Las Heras wonders not just how the sailing under darkness was decided, but also why the sails of the three ships of Columbus bannered the crosses of the Templars, venturing that it was they, the Knights of Christ and the Temple of Jerusalem who may have put forth the money for the Columbus epic. You might say the foreign debt starts here. Antonio Las Heras also quotes a reminder from Simon Wiesenthal’s book that points to the secrecy surrounding the departure of Columbus, amid growing antiSemitism in the Spanish court. The Spanish had just recently defeated the Arab occupation of northern Spain and then ordered all Jews who did not accept conversion to become Catholics to leave Spain by August 2. Was this just a matter of religion or was there a greater interest in laying claim to the New World?

Also, Spain was irritated that England had not helped in the war against the Moorish occupation, even though the English Crown was still Roman Catholic.

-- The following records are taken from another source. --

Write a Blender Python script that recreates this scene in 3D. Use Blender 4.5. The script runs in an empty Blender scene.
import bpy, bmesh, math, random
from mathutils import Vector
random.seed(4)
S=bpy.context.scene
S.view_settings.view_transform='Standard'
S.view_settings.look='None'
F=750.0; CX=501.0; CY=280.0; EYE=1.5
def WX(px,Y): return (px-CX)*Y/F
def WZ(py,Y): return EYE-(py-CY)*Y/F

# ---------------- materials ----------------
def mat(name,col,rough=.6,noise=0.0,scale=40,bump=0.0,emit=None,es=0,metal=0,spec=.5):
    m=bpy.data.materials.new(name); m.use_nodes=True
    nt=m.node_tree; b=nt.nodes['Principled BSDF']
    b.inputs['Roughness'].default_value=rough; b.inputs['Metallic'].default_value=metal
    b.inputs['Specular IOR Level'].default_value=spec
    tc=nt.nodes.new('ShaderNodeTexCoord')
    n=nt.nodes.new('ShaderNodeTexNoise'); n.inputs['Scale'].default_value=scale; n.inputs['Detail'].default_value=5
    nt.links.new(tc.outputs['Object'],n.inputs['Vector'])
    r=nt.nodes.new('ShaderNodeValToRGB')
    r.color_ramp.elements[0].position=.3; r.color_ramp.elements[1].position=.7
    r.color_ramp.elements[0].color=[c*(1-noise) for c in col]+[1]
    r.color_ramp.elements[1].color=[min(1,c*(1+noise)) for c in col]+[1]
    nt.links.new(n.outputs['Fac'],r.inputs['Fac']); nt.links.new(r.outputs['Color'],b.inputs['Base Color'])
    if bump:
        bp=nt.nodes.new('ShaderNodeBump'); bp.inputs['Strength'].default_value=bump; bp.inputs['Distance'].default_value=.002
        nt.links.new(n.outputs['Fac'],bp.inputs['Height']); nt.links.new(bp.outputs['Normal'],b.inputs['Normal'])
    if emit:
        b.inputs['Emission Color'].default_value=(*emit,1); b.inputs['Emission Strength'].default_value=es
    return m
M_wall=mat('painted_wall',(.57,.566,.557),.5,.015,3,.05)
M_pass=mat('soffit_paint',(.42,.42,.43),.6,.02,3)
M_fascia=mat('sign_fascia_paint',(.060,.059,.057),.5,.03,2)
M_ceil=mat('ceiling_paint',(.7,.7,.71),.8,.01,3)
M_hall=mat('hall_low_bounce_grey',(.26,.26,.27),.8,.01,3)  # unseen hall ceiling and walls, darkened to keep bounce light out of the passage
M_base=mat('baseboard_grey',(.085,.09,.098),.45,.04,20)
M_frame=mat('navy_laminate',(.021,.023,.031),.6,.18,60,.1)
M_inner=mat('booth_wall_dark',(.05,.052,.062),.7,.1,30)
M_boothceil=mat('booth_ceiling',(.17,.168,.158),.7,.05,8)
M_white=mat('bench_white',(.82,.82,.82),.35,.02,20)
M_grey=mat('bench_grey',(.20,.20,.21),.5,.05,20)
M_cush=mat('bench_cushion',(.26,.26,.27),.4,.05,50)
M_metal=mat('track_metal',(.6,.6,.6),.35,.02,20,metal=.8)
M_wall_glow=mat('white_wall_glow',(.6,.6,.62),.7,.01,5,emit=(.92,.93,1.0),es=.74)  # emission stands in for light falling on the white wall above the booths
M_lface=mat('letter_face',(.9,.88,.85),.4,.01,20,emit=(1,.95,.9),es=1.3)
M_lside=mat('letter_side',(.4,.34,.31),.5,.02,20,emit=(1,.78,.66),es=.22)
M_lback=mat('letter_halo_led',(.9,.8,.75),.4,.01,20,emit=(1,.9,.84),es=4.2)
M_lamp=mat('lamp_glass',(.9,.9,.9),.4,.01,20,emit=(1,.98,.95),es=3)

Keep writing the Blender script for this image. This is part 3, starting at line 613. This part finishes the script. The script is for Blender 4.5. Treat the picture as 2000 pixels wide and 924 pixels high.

Henry VIII broke with Rome by Acts of Parliament passed between 1532 and 1534. The rivalry with England would soon be evident after Sir Thomas More (1478-1535) published his book Utopia in 1516. The story speaks of the creation of an island (Utopia) where a group of worthy gents attended by a servant class could spend their lives in harmony planning a better world. Although the death of Thomas More was ordered by Henry VIII in 1535, for refusing to abandon his Catholic faith, followers of the Utopia proposals wondered if they might not start up that ideal island somewhere in the land newly discovered, possibly in what would eventually be known as Patagonia. Spain saw that as the signal to send legions of conquerors, adelantados and armies of thugs, to safeguard the possession of the lands in the Americas.

So, as you butter your toast and sip your coffee this morning, bear in mind that 526 years ago today, Cristoforo Colombo or Cristóbal Colón or Christopher Columbus (whose name lives on in many forms: British Columbia, Columbia University, the republic of Colombia, and so on) and his three ships were secretly sailing in the Atlantic towards the beginning of the New World. Just look at what he left us.